I’m eager to get going this time around. I am happier and more excited about what this year will bring. I try always to be home for the new year and although the big snowstorm kept us away this time, I’m home now, nestling into the year, which promises, for better or for worse, to be a big one for me. It’s hard not to conclude this has something to do with not drinking. I feel this tug to say something inspirational here. To thank myself. Track progress. But in no longer tamping down my feelings every night, in spending more time just in it with myself, I’ve come to find that living in a body is an inconsistent, bumpy ride, no matter how many generational patterns you break. This year will be no different.
While I was writing this, my oldest kid brought in the battery-operated toy dog she got for Christmas. The dog malfunctioned and she sat by me while I wrote for a few minutes, hitting the dog and fiddling with it before it finally barked and made a pooping sound. She left the room, calling to her dad that the dog was “glitching.” We have one more week until everyone goes back to school.
May we all embrace the ways in which we are always, even in our best years, glitching.

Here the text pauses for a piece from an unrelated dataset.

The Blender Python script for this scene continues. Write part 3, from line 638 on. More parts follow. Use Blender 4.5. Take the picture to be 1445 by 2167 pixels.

Felt so much of this. We live in CO now with our 4 year old and this is far from my natural habitat. It sounds like you can get on board more than I can. I look around and feel like I’ve landed on a different planet. I honestly don’t know if I’ve found a subculture I can relate to less 🫠 I get anxious up there and feel trapped. And doing it all sober. Right there with you. I also found what you said about being in your body in the sun v cold and that hadn’t occurred to me, but it so tracks.